After the Chimneys Trail, we stopped by the Tuff Canyon overlook. We decided it was too hot to try the short hike down into it. We continued on to Santa Elena Canyon, where it was only 105 degrees, give or take a few. We followed that up with a relatively short hike to the Burro Mesa Pouroff, a waterfall (which was dry) at the end of a box canyon. It was pretty warm by this time and Susan didn't seem to care for the heat very much. Her sunburn from the day before probably didn't help. The mist from my spray water bottle provided minimal relief at that point. She was quite happy that we were spending the night in a room at the lodge that night. That provided a most welcome shower, not to mention air conditioning. Dad and I went to supper at the lodge while she took a long shower and cooled off. We brought her back some ice cream for dessert.
The following day we had breakfast at the lodge and then drove down to Boquillas Canyon. I was able to talk Susan into climbing up the sand slide with me. It's a large sand dune at the side of the canyon that's somewhere between 60 and 100 feet high and is pretty steep. When it came time to run down it, she fell after a few steps, blaming it on trying to keep up with my long-legged strides. Dad stayed down at the bottom taking pictures. After emptying most of the sand from our shoes, we spent a while skipping rocks across the Rio Grande. On the way out, we stopped by the Rio Grande Village store for some cool drinks and to wash off some more sand.
That afternoon we had our best hike of the trip. We put the 4WD to good use and drove down a narrow and bumpy dirt road to the Pine Canyon Trail. It was a beautiful hike that started in the sotol grasslands and went up into a secluded canyon full of pine, oak, and madrone trees, along with lots of shrubs and other green stuff. We saw evidence of bears (claw marks on trees) but weren't fortunate enough to see one. The waterfall at the end was dry, as expected since it had been a while since they'd had any rain. It drops about 200 feet from the eastern edge of the Chisos Mountains. The contrast between the desert floor at the beginning of the hike and the lush vegetation at the end was amazing. Well worth the bumpy ride to get there.
We camped out that night again up in the basin. It was quite a bit warmer (around 80) than the previous nights. Had we camped down closer to the river at either Rio Grande Village or the Cottonwoods Campground near Castolon we would have been way too hot. We also had a middle-of-the-night encounter outside the bathroom with a vinegaroon, which Susan mistook for a scorpion. Better that than the skunk we occasionally smelled around the campground area.
The next morning we had a leisurely breakfast at the lodge before heading off to check out the Big Bend Ranch State Park. We stopped off at the Terlingua General Store for some shopping, then continued on to Lajitas. After checking in at the Barton Warnock Center in Lajitas, we got a motel room for the night. After making sure the A/C worked, we got back in the truck and headed down the scenic highway along the river to the park entrance. The dirt road into the park was 35 miles long and was quite bumpy as well.

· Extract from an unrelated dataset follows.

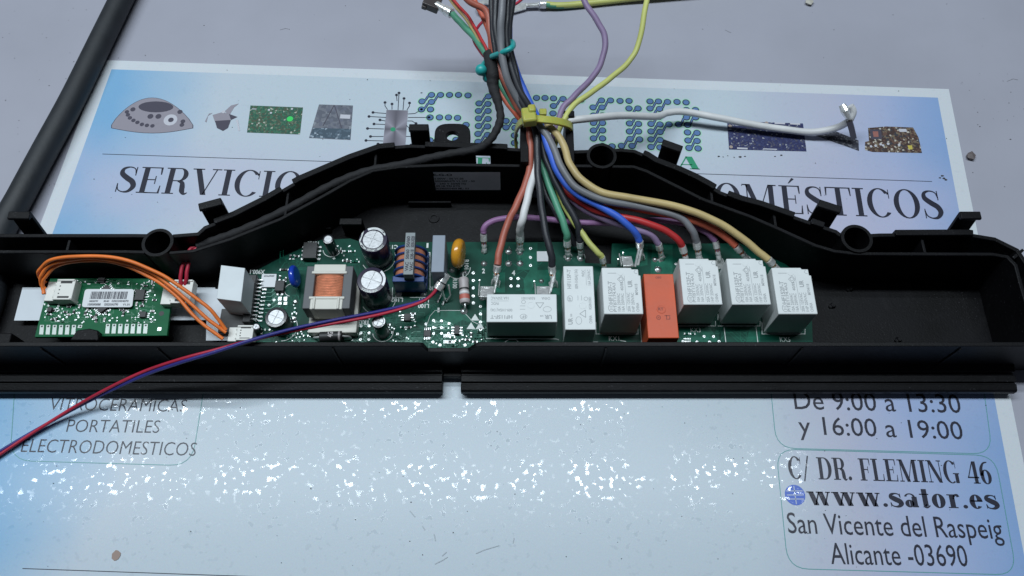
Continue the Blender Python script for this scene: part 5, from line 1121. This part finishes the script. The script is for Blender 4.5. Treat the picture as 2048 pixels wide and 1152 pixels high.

The land inside the park is incredibly desolate. Lots of volcanic rocks, cactus, yucca, etc. We stopped by the Sauceda ranch house but nobody was around. The whole park seemed deserted. I was a little disappointed in the view of the Solitario, a unique (and huge) geological formation. It may be that it's just too big to see from the ground. On the way out we did a short hike up a canyon to a spring (Ojito Adentro). Again, an amazing contrast to see lush green vegetation in the middle of dry barren land. Susan and Dad decided not to fight their way through the poison oak on the last part of the trail to the spring so I continued on by myself. As I got to the spring and waterfall, I was surprised by a duck that took off before I could get the camera out. He sure was a long way from the river and didn't seem too happy to see me. The pool of water he had been swimming in sure looked inviting. After driving back to Lajitas, we had a great dinner at the Badlands Hotel restaurant.
The next day, we headed back to the Ranch to try the Rancherias Canyon Trail. This turned out to be "The Hike to Hell and Back." We got to the trailhead a little before 8:00AM. The trail heads up a canyon for 4.8 miles and supposedly ends in a box canyon with a waterfall. The trail winds along the canyon floor for most of the way, with lots of uneven rocks. Very difficult to hike with any kind of pace. The trail was not consistently marked and was at times very hard to follow. There were rock cairns supposedly marking the trail but we often went long stretches without seeing any. There was an enormous amount of cane underbrush that we had to fight through. A couple of miles into the canyon we came across a spring that was overgrown with brush, including some more poison oak. The "trail" then continued for a couple of more hours up the canyon. We had decided to make 12:00 our turnaround time. We went a little past that time but were still not within sight of the end. Since we were already starting to run low on water and Gatorade, we headed back. As we got to the aforementioned spring, Susan spotted a Javelina carcass next to the trail that had not been there when we were there earlier. It looked like it had been dead a few days and had been dragged there. Our guess was that there was a mountain lion about. We picked up the pace and about 20 minutes later, Susan spotted "something large" behind a large boulder. We're not sure what it was, but it was big enough to kick up a cloud of dust when it left. We tossed a few rocks over and made a lot of noise before I ventured around the corner to see if it was clear. It was. A little while later we surprised three wild bighorn sheep at another spring. They bounded noisily up the cliff wall before stopping to pose for a picture or two. The rest of the hike out kept getting hotter and hotter. At one point, Susan amused herself by tossing rocks at me. Fortunately for me, her arm was still sore from the rock-skipping episode earlier in the week. She still had enough energy to sprint the last 50 yards back to the truck. All told, we were on the trail for about 8 hours. There's no telling how many miles we covered as we zigzagged quite a bit trying to find the trail. Next time, we'll try this hike in the winter. It was still fun, in a masochistic kind of way, but ended up being much more dangerous that we had predicted.
That evening we stopped in Lajitas to hit some of the stores, then headed to Marathon, where we spent the night at the Gage Hotel. Dad and I tried out the pool while Susan enjoyed a long shower. Dinner at the Cafe Cenizo restaurant was excellent. Our room was great, with lots of western and Mexican artifacts/decorations. Breakfast Thursday morning was equally good.
On our way home, we visited the Confederate Air Force Museum in Midland, before spending the night at my Grandmother's house in Abilene. The next morning, we had rain and some hail as we drove back to Austin. I'm glad it didn't hit while we were camping out.
All in all, it was a great trip. We'd all like to do it again, only when the weather's a bit cooler. Or as Susan would say, "maybe....IN THE DEAD OF WINTER!!!"